A person could use clothes hangers for many different things, the most obvious of which is to hang clothes.
Others have used these household items to recover hard-to-reach items, pick locks and roast marshmallows.
More still have had a clothes hanger TV antennae or used the hangers to prepare hot dogs around campfires.
And, as university students learned last week, some in fraternities have used wire hangers to char human flesh.
University officials said last week that they are investigating a branding incident after sophomore pre-business major and Kappa Sigma member Amon “Chance” Carter reported sustaining second- and third-degree burns on his buttocks while intoxicated during a ski trip in Breckenridge, Colo., on Jan. 9. Local television station WFAA reported Wednesday night that Carter, great-grandson of Fort Worth Star-Telegram founder and city icon Amon G. Carter, has filed a complaint about the incident with Breckenridge police, who have launched an investigation.
The incident has drawn attention to the phenomenon of branding, the process of applying heat to flesh in order to leave a permanent mark, but Greek community officials said the practice is not a trend at the university.
Shannon Sumerlin, interim director of Fraternity and Sorority Life, said the TCU chapter of Kappa Sigma was not found responsible for the incident by its national body.
“The Kappa Sigma national fraternity has completed their investigation and has not found the chapter to be responsible for any misdeeds,” Sumerlin said.
She said fraternity and sorority events are deemed official or unofficial by the individual organizations and not by the university.
John Andrew Willis, a junior Spanish major, Interfraternity Council president and a member of Kappa Sigma, said branding is not common at the university.
“I don’t know of any organization on this campus, fraternity, sorority, Greek or non-Greek, that would brand members as part of affiliation with the group,” Willis said. “While I can’t speak for anybody, (Carter) is the only person on this campus that I am aware of that has any sort of branding related to his organizational affiliation.”
Carter’s account of his branding is one of two in North-American Interfraternity Conference fraternities reported since last week.
The Associated Press reported on Jan. 28 another case of branding at Glenville State University in West Virginia, this one involving Tau Kappa Epsilon.

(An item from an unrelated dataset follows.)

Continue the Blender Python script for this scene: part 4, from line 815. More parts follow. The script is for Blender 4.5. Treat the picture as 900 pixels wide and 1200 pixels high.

The fraternity faces possible sanctions after an online video showed a former student’s arm being branded with a hot coat hanger, according to the report.
Willis said members of Interfraternity Council, the campus organization associated with the NIC, would report any incidents of physical harm to university officials.
“In short, it’s something that’s not tolerated at all,” Willis said.
Sumerlin said branding is a matter of pride and loyalty for many fraternity members.
“It’s worn as a sign of pride in their organization, much like people might get a tattoo to represent their organization,” Sumerlin said.
Sumerlin, who has worked with many different Greek organizations for 11 years, said she is not aware of any other branding incidents at the university. She said she had personally seen brands on members of National Pan-Hellenic Council fraternities and sororities on other campuses nationwide, specifically members of the Omega Psi Phi Fraternity, but she had not seen such marks on any members of the university’s Omega Psi Phi chapter.
Sumerlin said branding has been more popular among members of NPHC organizations, which are historically black fraternities and sororities. She said she believes branding was a product of slavery, and among modern-day fraternities, it is a way of making branding their own and a choice unlike the forced branding of pre-Civil War America.
“Nationally, that has existed for many years,” Sumerlin said. “It’s not a recent influx.”
Some celebrity members of these organizations have displayed their brandings. Former Dallas Cowboys running back Emmitt Smith, a member of the Phi Beta Sigma Fraternity, and Michael Jordan, a member of Omega Psi Phi, have both publicly displayed their brands, according to an article from The Washington Post.
For some fraternity members nationwide, branding remains a way to show pride in an organization of which they are lifetime members.
According to a Jan. 28 article in The Shorthorn, the campus newspaper at the University of Texas at Arlington, members of the Omega Psi Phi Fraternity were willingly branded while sober.
Despite this incidence, Sumerlin said branding is not growing in popularity.
“None of the professional literature indicates that,” Sumerlin said.
Linda Wolszon, director of the Counseling, Testing and Mental Health Center, said she had not heard from any students at the university who had been branded.
“In my 20 years of experience in college student mental health, student branding has never come to my attention,” Wolszon said.
Don Mills, vice chancellor for Student Affairs, said that even though branding is not specifically listed as a violation under the university Code of Student Conduct, it could be considered a violation under the code. According to the code, students are not permitted to harm other students.
Mills said that under specific circumstances, branding would also be considered hazing under state law, as well as the university code. An incident is considered hazing if it is related to membership in an organization, but isolated incidents in which the branding was not a condition of membership in the organization would not necessarily be deemed hazing, Mills said.
The university investigation into the Carter case is ongoing, Mills said.
Though members of Kappa Sigma were present at the gathering where Carter was branded, university officials have not said whether the incident could be considered hazing under the Code of Student Conduct.